William Blake, un artiste visionnaire
Article paru dans le N°1 de la revue associative Freaks Corp. en octobre 2009.
William Blake est né à Londres le 28 novembre 1757. Son père, un bonnetier, est un puritain non conformiste. Enfant, il voit dans un arbre le prophète Ezéchiel, et des anges parmi les moissonneurs. Il en parle mais son entourage le fait taire. Comme il aime dessiner on l’envoie à 10 ans dans une école de dessin du Strand. A 12 ans il compose ses premiers poèmes.
A 14 ans il entre en apprentissage chez le maître graveur Basile. Là, il apprend à manier le crayon et le burin dans un style néo-classique* même si son génie visionnaire percera. L’apprenti Blake est appelé à dessiner les sculptures ce qui laissera des traces dans son œuvre.
A 21 ans il est admis à l’Académie royale où il dessine des nus vivants. Il se lie d’amitié avec le sculpteur Flaxman et le peintre Füssli.
En 1782 il épouse Catherine Boucher une femme illettrée qui l’admire. Il l’initie à son métier. La mort de son frère Robert en 1787, sera un véritable déclenchement. Prédisposé depuis son enfance, les hallucinations se multiplient. Robert lui apparaît en rêve et lui révèle la technique de l’eau-forte**en gravure qu’il utilisera pour illustrer ses poèmes.
Sa pensée : « les choses mentales seules sont réelles »
William Blake développe vite son propre style empreint d’un mysticisme particulier. Pour lui, Dieu existe dans l’Homme. Il y a « deux états contraires de l’âme humaine » ; la créature et le créateur. Et c’est par le pouvoir de l’imagination, que l’homme peut espérer reconquérir sa divinité. L’imagination étant la seule faculté capable de se libérer de la perception sensible pour accéder à l’infini ; « Si les portes la perception étaient purifiées, le monde apparaîtrait telle qu’il est, infini*** ». Il s’agit du pouvoir visionnaire qui traverse la prison des sens pour accéder à l’infini.L’espace et le temps ne sont qu’illusions.
L’œuvre de William Blake dévoile aux hommes un monde pur qui réconcilie les contraires. L’image d’une œuvre d’art n’a de sens que si elle permet un voyage intérieur.
Il crée une cosmogonie complexe empruntée des mythes grecques, bibliques. Ainsi, la Loi qui réprime l’énergie créatrice s’incarne en Urizen asservissant le monde avec le compas de la Raison. Il a une haine pour la chrétienté traditionnelle qui maintient l’homme sous le joug du péché et paralyse sa divine énergie créatrice.

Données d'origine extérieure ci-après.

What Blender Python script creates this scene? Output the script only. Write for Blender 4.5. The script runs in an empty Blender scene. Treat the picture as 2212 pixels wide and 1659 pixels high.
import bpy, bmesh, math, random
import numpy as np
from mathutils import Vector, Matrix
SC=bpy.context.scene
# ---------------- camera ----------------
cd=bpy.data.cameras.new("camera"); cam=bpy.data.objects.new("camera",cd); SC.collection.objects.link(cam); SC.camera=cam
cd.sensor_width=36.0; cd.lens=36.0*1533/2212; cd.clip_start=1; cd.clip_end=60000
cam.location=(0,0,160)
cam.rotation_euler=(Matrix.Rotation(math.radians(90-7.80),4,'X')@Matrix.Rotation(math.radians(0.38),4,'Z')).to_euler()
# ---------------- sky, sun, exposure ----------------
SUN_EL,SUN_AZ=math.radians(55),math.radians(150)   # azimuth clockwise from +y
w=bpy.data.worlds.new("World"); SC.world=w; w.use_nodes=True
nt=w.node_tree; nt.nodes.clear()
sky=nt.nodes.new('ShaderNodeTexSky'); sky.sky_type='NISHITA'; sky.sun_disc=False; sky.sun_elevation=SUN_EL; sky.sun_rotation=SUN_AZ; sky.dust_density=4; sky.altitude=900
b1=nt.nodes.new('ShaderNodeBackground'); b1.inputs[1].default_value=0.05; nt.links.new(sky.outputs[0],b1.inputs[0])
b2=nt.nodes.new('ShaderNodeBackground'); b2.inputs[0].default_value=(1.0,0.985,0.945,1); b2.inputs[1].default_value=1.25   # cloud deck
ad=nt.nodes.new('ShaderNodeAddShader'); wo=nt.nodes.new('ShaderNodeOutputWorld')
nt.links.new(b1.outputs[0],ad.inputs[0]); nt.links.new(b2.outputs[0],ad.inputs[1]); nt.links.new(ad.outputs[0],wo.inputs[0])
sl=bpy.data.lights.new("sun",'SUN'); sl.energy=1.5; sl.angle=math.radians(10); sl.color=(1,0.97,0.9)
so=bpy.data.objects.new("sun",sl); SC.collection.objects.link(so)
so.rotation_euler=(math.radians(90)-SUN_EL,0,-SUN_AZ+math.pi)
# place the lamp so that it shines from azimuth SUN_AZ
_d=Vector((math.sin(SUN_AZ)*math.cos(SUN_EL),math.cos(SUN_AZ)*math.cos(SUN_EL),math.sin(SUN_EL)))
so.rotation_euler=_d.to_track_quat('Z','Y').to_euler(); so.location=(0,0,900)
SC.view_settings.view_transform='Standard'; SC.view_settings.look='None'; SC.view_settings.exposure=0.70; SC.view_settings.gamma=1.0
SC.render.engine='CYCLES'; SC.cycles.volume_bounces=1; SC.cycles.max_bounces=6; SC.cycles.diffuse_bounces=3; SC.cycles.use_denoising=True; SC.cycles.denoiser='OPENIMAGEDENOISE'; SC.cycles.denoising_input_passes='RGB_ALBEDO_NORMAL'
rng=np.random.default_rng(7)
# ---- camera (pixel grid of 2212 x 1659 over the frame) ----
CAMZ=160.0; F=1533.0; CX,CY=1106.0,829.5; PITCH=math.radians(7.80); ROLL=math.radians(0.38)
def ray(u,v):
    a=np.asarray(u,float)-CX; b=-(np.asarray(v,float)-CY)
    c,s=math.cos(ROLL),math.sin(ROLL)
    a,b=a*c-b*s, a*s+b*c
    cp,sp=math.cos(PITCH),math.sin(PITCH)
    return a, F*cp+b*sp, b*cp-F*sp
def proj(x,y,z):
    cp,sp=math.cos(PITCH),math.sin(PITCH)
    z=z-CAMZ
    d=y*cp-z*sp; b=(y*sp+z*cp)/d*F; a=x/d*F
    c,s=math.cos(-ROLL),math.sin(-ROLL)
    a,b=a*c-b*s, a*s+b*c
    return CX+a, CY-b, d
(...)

La carrière de Blake est donc en marge de ses contemporains romantiques. Même s’il valorise aussi la pensée onirique. Il est contre les formes mathématiques du néo-classicisme, préférant la « vie » de la torsion des corps. Même si Blake vénère la puissance et la pureté du dessin de Michel-Ange. Il ne supporte pas l’art mondain de Reynolds, président de la Royal Academy, et les « barbouillages » de Rubens et Rembrandt. Inventant son propre mysticisme, William Blake inspirera bon nombre d’artistes notamment Thomas Harris avec la suite d’Hannibal Lecter : « Le Dragon rouge » .
Sarah Hubert-Marquez
* Le néo-classicisme valorise la connaissance de l’Antiquité la rigueur de style et la clarté dans la composition.
** Les mots et dessins sont dessinés sur une plaque de cuivre et gravés à l’acide. Ainsi, les motifs en relief sont peints à la main, à l’aquarelle par exemple.
*** Le nom de la formation « The Doors » trouvé par Jim Morrison provient de cette citation de William Blake.